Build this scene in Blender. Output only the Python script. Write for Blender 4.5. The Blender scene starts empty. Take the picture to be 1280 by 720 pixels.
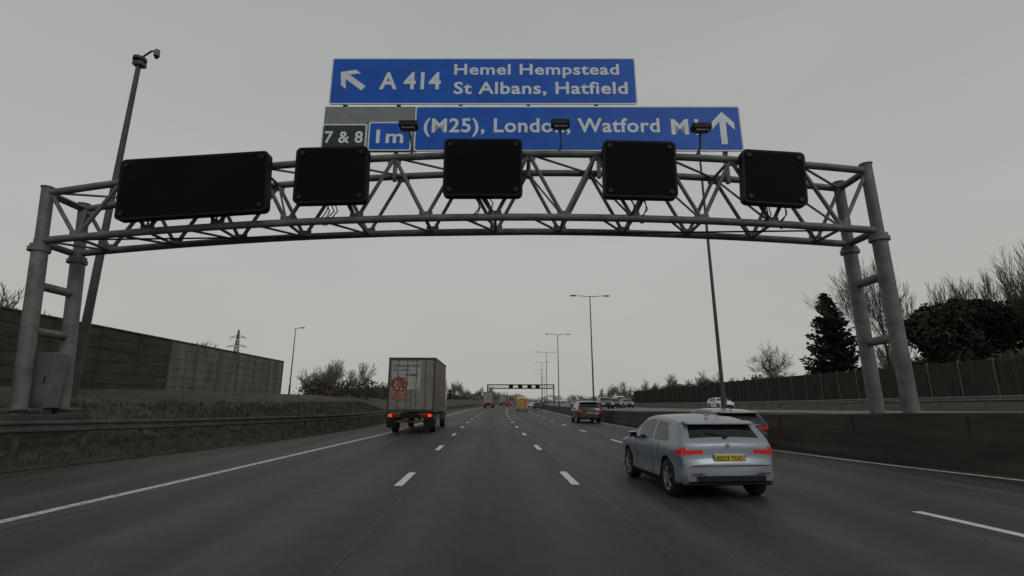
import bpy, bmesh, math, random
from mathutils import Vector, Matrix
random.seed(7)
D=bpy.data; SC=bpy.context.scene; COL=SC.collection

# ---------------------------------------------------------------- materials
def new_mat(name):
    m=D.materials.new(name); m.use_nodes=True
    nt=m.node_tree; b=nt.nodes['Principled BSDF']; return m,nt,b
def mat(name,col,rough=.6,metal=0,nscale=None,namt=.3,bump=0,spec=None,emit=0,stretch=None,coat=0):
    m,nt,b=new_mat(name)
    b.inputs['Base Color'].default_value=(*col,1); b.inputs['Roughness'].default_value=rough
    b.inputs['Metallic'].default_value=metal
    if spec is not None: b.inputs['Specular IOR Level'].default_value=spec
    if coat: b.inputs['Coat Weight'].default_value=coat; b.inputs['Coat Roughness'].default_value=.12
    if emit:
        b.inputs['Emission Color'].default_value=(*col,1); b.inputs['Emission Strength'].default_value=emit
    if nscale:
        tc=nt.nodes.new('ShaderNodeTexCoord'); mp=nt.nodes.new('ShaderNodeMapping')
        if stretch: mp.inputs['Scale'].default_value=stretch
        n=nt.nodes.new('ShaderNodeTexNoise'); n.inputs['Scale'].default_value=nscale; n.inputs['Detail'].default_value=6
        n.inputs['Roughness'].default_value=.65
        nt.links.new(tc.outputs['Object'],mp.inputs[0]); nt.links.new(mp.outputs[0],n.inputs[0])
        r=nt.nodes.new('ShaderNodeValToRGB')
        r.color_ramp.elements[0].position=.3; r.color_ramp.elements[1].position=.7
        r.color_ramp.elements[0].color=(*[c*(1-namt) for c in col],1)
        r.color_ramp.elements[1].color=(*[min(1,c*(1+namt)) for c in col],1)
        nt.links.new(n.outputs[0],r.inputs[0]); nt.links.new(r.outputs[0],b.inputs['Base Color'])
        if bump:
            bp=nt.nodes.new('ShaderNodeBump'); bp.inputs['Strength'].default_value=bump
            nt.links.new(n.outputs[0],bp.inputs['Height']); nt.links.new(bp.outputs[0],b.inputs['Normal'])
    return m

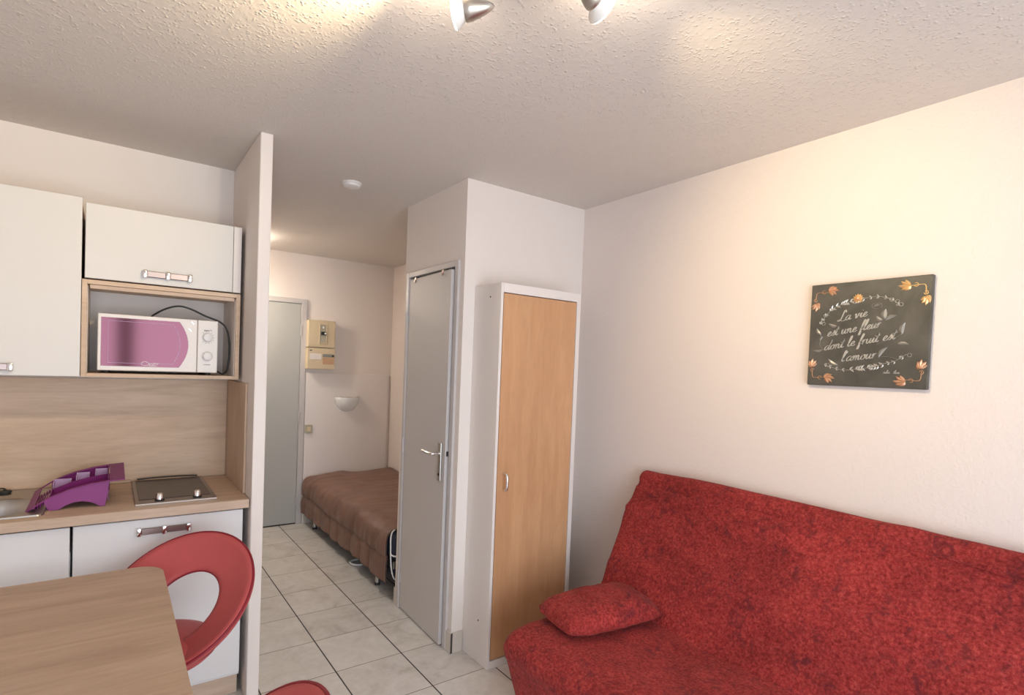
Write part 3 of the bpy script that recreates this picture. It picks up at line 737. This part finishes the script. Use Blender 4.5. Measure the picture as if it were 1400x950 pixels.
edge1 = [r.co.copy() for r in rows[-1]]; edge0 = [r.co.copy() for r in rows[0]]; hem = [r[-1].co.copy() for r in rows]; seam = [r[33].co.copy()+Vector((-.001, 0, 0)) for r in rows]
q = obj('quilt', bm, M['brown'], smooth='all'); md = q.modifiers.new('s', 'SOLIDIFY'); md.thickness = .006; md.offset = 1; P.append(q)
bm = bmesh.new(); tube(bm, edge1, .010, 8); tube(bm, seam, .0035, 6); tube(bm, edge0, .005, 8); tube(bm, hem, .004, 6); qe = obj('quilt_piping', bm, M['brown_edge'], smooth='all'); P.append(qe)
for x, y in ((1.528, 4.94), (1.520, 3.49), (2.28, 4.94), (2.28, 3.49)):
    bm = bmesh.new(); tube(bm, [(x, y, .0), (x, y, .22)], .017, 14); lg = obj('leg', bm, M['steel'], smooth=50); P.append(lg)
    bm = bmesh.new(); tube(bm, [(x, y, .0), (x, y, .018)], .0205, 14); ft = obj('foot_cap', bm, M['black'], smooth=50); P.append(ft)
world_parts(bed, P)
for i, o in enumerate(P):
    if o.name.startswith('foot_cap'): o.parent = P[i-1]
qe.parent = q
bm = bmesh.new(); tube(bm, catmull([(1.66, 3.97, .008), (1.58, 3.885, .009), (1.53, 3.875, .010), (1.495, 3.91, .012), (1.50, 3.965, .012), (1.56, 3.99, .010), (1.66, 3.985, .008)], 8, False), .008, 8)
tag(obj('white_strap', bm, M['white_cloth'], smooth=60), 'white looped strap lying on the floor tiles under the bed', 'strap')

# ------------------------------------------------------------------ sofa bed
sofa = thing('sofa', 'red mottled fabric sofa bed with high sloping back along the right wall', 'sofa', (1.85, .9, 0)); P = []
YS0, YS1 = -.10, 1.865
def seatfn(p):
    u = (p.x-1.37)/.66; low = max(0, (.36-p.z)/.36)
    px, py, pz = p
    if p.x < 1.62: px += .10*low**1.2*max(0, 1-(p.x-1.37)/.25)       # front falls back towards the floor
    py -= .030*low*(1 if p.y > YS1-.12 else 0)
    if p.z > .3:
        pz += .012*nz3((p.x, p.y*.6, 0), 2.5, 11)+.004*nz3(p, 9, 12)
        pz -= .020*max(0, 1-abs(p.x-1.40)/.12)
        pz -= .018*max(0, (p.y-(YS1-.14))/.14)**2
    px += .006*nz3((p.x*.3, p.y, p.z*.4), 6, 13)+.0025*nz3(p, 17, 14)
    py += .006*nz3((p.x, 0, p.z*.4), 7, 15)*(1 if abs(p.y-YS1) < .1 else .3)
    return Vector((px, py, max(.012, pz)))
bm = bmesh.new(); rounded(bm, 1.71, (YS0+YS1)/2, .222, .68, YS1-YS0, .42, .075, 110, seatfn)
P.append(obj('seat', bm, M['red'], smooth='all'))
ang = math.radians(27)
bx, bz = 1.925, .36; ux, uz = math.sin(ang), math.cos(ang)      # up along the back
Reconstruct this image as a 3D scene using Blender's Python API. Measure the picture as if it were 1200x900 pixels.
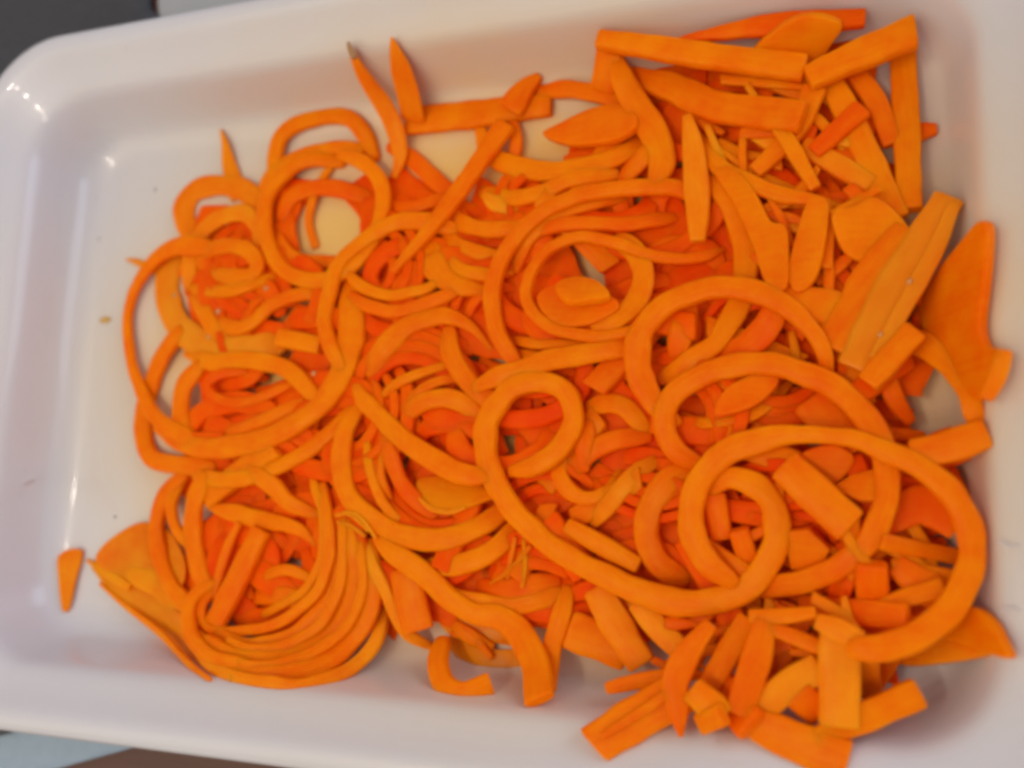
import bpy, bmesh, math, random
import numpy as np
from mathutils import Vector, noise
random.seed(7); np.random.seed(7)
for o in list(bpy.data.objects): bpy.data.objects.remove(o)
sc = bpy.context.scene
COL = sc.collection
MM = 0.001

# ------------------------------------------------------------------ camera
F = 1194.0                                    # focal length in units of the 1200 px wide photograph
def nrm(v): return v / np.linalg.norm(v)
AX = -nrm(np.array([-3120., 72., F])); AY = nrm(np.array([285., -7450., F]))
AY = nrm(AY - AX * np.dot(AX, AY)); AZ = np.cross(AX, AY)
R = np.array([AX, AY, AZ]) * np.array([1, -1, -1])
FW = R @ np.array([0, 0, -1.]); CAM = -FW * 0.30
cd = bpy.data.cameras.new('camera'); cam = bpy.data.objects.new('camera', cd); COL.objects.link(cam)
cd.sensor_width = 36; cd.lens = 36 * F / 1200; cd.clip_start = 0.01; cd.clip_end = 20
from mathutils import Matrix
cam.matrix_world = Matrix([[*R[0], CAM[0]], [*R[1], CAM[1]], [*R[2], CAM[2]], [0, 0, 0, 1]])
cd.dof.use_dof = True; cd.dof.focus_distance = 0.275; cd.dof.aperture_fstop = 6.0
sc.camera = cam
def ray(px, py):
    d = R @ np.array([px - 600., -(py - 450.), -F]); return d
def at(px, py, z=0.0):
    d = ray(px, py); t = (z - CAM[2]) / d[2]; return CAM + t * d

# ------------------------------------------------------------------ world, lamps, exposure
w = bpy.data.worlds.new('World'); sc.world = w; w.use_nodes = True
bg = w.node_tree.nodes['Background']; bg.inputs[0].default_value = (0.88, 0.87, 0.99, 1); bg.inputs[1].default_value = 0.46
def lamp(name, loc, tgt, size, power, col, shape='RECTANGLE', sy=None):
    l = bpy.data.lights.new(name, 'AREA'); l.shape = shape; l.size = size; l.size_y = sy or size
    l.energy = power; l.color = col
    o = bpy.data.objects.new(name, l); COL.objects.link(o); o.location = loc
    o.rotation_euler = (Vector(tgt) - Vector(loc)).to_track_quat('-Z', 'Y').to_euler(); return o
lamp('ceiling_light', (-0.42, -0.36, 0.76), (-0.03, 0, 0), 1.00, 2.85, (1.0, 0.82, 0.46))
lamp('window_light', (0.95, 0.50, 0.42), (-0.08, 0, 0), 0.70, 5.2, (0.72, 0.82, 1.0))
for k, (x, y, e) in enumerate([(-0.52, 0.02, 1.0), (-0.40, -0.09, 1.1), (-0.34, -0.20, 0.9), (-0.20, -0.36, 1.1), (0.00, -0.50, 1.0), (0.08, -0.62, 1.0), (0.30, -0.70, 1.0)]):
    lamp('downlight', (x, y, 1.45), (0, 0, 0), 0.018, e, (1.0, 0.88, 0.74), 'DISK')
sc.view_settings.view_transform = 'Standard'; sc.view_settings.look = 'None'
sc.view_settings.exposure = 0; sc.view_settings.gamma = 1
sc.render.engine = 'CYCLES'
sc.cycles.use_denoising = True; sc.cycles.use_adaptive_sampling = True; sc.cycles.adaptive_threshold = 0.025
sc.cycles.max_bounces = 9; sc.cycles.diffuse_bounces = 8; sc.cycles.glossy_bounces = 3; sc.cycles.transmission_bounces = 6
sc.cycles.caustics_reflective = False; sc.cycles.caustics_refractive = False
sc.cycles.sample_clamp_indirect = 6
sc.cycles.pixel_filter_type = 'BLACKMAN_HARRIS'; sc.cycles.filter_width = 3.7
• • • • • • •
### Problem to solve
Scan the listing above. Gather each line that contains the word "script".

### Response to this task
Build this scene in Blender. Output only the Python script. Write for Blender 4.5. The Blender scene starts empty. Take the picture to be 1280 by 720 pixels.
Write part 3 of the bpy script that recreates this picture. It picks up at line 737. This part finishes the script. Use Blender 4.5. Measure the picture as if it were 1400x950 pixels.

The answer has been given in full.